**** Provided data ****
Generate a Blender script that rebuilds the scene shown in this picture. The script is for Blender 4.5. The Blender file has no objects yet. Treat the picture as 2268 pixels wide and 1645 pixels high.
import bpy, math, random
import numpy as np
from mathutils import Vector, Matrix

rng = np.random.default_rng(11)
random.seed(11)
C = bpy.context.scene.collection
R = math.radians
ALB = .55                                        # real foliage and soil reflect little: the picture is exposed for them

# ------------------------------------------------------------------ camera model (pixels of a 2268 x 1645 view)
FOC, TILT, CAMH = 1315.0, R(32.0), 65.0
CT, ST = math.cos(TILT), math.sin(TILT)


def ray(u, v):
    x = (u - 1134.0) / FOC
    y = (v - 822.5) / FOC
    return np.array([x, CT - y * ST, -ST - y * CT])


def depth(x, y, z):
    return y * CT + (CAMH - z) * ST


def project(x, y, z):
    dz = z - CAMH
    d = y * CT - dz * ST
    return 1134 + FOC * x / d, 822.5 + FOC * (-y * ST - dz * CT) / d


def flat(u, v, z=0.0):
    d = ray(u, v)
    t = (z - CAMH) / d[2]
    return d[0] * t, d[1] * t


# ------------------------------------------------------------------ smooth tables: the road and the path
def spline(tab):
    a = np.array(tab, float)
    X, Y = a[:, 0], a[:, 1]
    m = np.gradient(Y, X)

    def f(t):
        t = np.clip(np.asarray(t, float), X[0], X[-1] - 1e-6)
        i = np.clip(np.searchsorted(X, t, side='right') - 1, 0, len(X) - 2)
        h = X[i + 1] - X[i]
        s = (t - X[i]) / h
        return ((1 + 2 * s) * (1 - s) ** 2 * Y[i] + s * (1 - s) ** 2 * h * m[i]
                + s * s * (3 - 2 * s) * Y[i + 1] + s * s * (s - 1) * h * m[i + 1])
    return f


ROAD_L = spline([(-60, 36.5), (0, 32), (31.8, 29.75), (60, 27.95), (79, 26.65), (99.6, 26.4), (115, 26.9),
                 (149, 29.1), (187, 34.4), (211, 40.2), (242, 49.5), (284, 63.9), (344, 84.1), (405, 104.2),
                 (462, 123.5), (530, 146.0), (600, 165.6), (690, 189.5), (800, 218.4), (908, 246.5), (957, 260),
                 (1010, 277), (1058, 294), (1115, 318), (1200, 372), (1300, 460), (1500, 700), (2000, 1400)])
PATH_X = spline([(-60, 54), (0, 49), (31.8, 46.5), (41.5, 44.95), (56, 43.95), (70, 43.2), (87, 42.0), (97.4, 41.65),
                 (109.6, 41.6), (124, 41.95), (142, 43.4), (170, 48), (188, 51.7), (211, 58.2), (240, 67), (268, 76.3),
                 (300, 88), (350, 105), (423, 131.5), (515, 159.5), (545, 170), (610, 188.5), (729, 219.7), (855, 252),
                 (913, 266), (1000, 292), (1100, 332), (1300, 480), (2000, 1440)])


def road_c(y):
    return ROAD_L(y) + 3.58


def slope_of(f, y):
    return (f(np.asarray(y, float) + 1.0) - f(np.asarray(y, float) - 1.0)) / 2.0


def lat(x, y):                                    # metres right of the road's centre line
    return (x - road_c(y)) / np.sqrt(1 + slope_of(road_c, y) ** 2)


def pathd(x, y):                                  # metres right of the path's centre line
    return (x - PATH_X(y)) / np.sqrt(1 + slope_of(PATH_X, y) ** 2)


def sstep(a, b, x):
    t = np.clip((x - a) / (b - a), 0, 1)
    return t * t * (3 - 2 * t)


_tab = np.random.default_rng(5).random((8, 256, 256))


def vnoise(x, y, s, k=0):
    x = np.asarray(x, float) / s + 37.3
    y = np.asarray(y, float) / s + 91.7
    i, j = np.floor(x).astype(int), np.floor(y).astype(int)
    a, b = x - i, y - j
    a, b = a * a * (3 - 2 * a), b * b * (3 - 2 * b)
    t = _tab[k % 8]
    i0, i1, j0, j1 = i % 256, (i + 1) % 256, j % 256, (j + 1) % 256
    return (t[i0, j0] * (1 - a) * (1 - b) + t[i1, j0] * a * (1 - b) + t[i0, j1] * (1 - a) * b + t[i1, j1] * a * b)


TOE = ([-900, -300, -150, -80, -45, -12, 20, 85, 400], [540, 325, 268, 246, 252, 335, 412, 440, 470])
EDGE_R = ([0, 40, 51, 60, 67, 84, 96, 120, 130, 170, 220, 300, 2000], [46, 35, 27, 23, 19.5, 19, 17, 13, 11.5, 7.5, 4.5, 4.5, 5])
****
Written task
The listing above must be transcribed exactly, line by line.

Reply to the task
Generate a Blender script that rebuilds the scene shown in this picture. The script is for Blender 4.5. The Blender file has no objects yet. Treat the picture as 2268 pixels wide and 1645 pixels high.
import bpy, math, random
import numpy as np
from mathutils import Vector, Matrix

rng = np.random.default_rng(11)
random.seed(11)
C = bpy.context.scene.collection
R = math.radians
ALB = .55                                        # real foliage and soil reflect little: the picture is exposed for them

# ------------------------------------------------------------------ camera model (pixels of a 2268 x 1645 view)
FOC, TILT, CAMH = 1315.0, R(32.0), 65.0
CT, ST = math.cos(TILT), math.sin(TILT)


def ray(u, v):
    x = (u - 1134.0) / FOC
    y = (v - 822.5) / FOC
    return np.array([x, CT - y * ST, -ST - y * CT])


def depth(x, y, z):
    return y * CT + (CAMH - z) * ST


def project(x, y, z):
    dz = z - CAMH
    d = y * CT - dz * ST
    return 1134 + FOC * x / d, 822.5 + FOC * (-y * ST - dz * CT) / d


def flat(u, v, z=0.0):
    d = ray(u, v)
    t = (z - CAMH) / d[2]
    return d[0] * t, d[1] * t


# ------------------------------------------------------------------ smooth tables: the road and the path
def spline(tab):
    a = np.array(tab, float)
    X, Y = a[:, 0], a[:, 1]
    m = np.gradient(Y, X)

    def f(t):
        t = np.clip(np.asarray(t, float), X[0], X[-1] - 1e-6)
        i = np.clip(np.searchsorted(X, t, side='right') - 1, 0, len(X) - 2)
        h = X[i + 1] - X[i]
        s = (t - X[i]) / h
        return ((1 + 2 * s) * (1 - s) ** 2 * Y[i] + s * (1 - s) ** 2 * h * m[i]
                + s * s * (3 - 2 * s) * Y[i + 1] + s * s * (s - 1) * h * m[i + 1])
    return f


ROAD_L = spline([(-60, 36.5), (0, 32), (31.8, 29.75), (60, 27.95), (79, 26.65), (99.6, 26.4), (115, 26.9),
                 (149, 29.1), (187, 34.4), (211, 40.2), (242, 49.5), (284, 63.9), (344, 84.1), (405, 104.2),
                 (462, 123.5), (530, 146.0), (600, 165.6), (690, 189.5), (800, 218.4), (908, 246.5), (957, 260),
                 (1010, 277), (1058, 294), (1115, 318), (1200, 372), (1300, 460), (1500, 700), (2000, 1400)])
PATH_X = spline([(-60, 54), (0, 49), (31.8, 46.5), (41.5, 44.95), (56, 43.95), (70, 43.2), (87, 42.0), (97.4, 41.65),
                 (109.6, 41.6), (124, 41.95), (142, 43.4), (170, 48), (188, 51.7), (211, 58.2), (240, 67), (268, 76.3),
                 (300, 88), (350, 105), (423, 131.5), (515, 159.5), (545, 170), (610, 188.5), (729, 219.7), (855, 252),
                 (913, 266), (1000, 292), (1100, 332), (1300, 480), (2000, 1440)])


def road_c(y):
    return ROAD_L(y) + 3.58


def slope_of(f, y):
    return (f(np.asarray(y, float) + 1.0) - f(np.asarray(y, float) - 1.0)) / 2.0


def lat(x, y):                                    # metres right of the road's centre line
    return (x - road_c(y)) / np.sqrt(1 + slope_of(road_c, y) ** 2)


def pathd(x, y):                                  # metres right of the path's centre line
    return (x - PATH_X(y)) / np.sqrt(1 + slope_of(PATH_X, y) ** 2)


def sstep(a, b, x):
    t = np.clip((x - a) / (b - a), 0, 1)
    return t * t * (3 - 2 * t)


_tab = np.random.default_rng(5).random((8, 256, 256))


def vnoise(x, y, s, k=0):
    x = np.asarray(x, float) / s + 37.3
    y = np.asarray(y, float) / s + 91.7
    i, j = np.floor(x).astype(int), np.floor(y).astype(int)
    a, b = x - i, y - j
    a, b = a * a * (3 - 2 * a), b * b * (3 - 2 * b)
    t = _tab[k % 8]
    i0, i1, j0, j1 = i % 256, (i + 1) % 256, j % 256, (j + 1) % 256
    return (t[i0, j0] * (1 - a) * (1 - b) + t[i1, j0] * a * (1 - b) + t[i0, j1] * (1 - a) * b + t[i1, j1] * a * b)


TOE = ([-900, -300, -150, -80, -45, -12, 20, 85, 400], [540, 325, 268, 246, 252, 335, 412, 440, 470])
EDGE_R = ([0, 40, 51, 60, 67, 84, 96, 120, 130, 170, 220, 300, 2000], [46, 35, 27, 23, 19.5, 19, 17, 13, 11.5, 7.5, 4.5, 4.5, 5])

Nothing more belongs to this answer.